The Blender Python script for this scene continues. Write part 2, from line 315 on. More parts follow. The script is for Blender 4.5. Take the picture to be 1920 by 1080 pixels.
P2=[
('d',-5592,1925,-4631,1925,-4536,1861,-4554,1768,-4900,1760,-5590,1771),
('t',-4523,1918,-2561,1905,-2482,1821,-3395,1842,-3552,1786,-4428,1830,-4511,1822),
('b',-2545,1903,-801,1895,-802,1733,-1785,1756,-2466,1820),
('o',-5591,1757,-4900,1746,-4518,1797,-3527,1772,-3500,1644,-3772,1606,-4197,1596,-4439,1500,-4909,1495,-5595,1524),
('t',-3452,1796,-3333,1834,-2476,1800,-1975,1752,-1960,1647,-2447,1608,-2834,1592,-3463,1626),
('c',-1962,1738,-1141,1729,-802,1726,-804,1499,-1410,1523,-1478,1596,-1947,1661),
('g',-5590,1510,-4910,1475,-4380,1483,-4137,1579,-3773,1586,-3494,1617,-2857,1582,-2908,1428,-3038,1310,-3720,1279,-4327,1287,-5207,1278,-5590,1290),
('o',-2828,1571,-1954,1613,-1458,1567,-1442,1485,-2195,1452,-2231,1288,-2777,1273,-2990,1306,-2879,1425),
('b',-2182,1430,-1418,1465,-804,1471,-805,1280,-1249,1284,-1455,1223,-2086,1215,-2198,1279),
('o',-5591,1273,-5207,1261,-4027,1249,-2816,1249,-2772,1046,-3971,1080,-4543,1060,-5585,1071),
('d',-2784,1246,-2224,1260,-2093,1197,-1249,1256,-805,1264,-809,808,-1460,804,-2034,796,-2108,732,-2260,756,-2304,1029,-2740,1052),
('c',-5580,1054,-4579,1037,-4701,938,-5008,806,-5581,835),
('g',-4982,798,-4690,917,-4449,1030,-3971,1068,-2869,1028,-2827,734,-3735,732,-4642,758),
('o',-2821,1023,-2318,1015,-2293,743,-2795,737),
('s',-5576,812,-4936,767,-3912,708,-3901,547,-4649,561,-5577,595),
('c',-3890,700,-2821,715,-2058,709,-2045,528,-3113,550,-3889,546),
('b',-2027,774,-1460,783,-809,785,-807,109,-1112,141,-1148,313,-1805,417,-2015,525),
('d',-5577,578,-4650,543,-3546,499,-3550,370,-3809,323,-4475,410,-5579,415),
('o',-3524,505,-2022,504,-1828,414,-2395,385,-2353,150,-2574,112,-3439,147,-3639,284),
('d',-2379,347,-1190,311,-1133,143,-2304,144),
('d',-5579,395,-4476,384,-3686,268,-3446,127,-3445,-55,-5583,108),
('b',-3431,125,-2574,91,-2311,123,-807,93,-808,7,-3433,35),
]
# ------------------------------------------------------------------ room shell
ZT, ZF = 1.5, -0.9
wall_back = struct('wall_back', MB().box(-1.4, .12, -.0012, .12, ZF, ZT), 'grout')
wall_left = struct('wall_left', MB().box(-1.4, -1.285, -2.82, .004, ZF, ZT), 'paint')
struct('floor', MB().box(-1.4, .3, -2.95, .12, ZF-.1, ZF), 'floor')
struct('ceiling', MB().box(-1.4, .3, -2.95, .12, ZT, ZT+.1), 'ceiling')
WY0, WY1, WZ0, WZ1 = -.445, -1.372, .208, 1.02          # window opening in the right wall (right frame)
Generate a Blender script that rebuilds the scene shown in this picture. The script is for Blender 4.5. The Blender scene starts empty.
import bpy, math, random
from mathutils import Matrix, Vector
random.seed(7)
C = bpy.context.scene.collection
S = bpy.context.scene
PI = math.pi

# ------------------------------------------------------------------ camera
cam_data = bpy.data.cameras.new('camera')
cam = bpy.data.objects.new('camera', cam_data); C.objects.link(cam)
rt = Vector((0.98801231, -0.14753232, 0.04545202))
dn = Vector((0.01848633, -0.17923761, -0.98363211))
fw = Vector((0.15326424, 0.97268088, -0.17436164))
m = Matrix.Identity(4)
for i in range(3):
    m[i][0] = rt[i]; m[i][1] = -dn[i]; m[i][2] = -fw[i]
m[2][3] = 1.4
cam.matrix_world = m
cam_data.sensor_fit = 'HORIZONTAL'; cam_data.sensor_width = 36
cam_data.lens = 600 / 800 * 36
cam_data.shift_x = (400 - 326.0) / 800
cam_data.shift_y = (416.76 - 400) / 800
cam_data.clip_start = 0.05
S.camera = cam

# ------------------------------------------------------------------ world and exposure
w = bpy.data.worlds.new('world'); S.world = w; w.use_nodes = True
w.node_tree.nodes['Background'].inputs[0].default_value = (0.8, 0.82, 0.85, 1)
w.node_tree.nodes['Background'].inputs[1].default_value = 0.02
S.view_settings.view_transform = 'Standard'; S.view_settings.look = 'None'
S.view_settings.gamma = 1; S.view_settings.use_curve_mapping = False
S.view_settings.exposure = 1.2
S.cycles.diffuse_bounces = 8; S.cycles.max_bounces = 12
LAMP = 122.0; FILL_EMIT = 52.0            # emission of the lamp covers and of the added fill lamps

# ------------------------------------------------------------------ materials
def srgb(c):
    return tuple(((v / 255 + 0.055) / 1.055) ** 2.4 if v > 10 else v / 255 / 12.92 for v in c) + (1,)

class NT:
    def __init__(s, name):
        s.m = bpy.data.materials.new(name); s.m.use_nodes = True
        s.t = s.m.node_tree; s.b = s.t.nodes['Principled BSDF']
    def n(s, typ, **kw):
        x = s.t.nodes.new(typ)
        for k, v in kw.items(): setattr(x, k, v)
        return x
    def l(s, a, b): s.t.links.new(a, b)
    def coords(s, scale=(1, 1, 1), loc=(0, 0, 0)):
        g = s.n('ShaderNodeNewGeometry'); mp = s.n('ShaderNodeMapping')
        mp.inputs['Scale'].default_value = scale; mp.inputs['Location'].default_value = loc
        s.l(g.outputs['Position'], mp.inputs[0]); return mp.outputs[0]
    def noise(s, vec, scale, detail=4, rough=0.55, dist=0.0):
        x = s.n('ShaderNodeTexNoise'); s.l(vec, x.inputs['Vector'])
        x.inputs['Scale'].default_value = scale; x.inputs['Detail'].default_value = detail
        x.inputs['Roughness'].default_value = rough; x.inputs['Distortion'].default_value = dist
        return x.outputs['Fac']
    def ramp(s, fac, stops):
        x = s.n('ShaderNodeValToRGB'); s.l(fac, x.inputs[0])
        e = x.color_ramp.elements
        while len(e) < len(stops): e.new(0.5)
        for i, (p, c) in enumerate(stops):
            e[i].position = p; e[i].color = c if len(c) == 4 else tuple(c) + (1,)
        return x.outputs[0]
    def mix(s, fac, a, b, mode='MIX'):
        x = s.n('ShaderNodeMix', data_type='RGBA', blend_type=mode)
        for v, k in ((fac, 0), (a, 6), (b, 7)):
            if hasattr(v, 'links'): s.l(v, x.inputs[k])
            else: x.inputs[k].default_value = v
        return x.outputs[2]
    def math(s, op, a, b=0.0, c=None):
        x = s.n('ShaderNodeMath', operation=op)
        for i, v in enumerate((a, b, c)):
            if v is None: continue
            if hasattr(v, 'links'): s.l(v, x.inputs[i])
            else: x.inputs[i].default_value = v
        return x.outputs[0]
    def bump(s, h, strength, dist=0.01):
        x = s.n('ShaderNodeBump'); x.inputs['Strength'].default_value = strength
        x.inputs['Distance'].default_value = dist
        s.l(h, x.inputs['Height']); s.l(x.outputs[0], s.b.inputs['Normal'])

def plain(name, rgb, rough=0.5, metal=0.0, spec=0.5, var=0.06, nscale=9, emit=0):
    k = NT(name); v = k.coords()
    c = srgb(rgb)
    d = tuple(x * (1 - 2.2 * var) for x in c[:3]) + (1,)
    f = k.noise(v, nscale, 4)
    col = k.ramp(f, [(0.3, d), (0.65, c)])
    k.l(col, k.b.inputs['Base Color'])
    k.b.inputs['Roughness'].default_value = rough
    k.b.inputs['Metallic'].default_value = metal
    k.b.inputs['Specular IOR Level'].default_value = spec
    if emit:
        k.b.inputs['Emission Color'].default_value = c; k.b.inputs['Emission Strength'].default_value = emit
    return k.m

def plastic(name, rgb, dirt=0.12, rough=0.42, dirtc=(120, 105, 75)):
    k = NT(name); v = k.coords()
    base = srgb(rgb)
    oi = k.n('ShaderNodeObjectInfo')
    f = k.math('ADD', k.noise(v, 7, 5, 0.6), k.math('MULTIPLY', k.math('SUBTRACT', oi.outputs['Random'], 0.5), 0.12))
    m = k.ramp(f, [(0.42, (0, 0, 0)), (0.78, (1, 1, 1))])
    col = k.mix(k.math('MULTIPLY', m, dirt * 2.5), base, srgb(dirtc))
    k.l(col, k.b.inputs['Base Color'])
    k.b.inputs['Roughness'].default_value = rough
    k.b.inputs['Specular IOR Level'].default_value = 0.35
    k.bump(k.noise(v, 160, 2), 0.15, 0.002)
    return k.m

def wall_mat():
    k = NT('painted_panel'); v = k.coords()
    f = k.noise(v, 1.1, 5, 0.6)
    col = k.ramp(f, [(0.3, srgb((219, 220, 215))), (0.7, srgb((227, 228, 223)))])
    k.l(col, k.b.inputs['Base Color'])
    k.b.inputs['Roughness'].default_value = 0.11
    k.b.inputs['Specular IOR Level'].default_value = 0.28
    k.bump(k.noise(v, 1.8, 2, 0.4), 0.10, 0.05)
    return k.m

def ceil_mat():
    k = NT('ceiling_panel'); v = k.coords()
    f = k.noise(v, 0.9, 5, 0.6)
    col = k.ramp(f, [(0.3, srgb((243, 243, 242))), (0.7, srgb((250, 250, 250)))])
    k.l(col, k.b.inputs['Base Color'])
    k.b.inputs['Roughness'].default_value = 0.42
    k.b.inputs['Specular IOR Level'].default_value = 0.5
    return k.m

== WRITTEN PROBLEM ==
Go through the material above and output exactly the lines from the one containing "Generate a Blender" through the one containing "PI = math.pi".

== ANSWER TO THE TASK ==
Generate a Blender script that rebuilds the scene shown in this picture. The script is for Blender 4.5. The Blender scene starts empty.
import bpy, math, random
from mathutils import Matrix, Vector
random.seed(7)
C = bpy.context.scene.collection
S = bpy.context.scene
PI = math.pi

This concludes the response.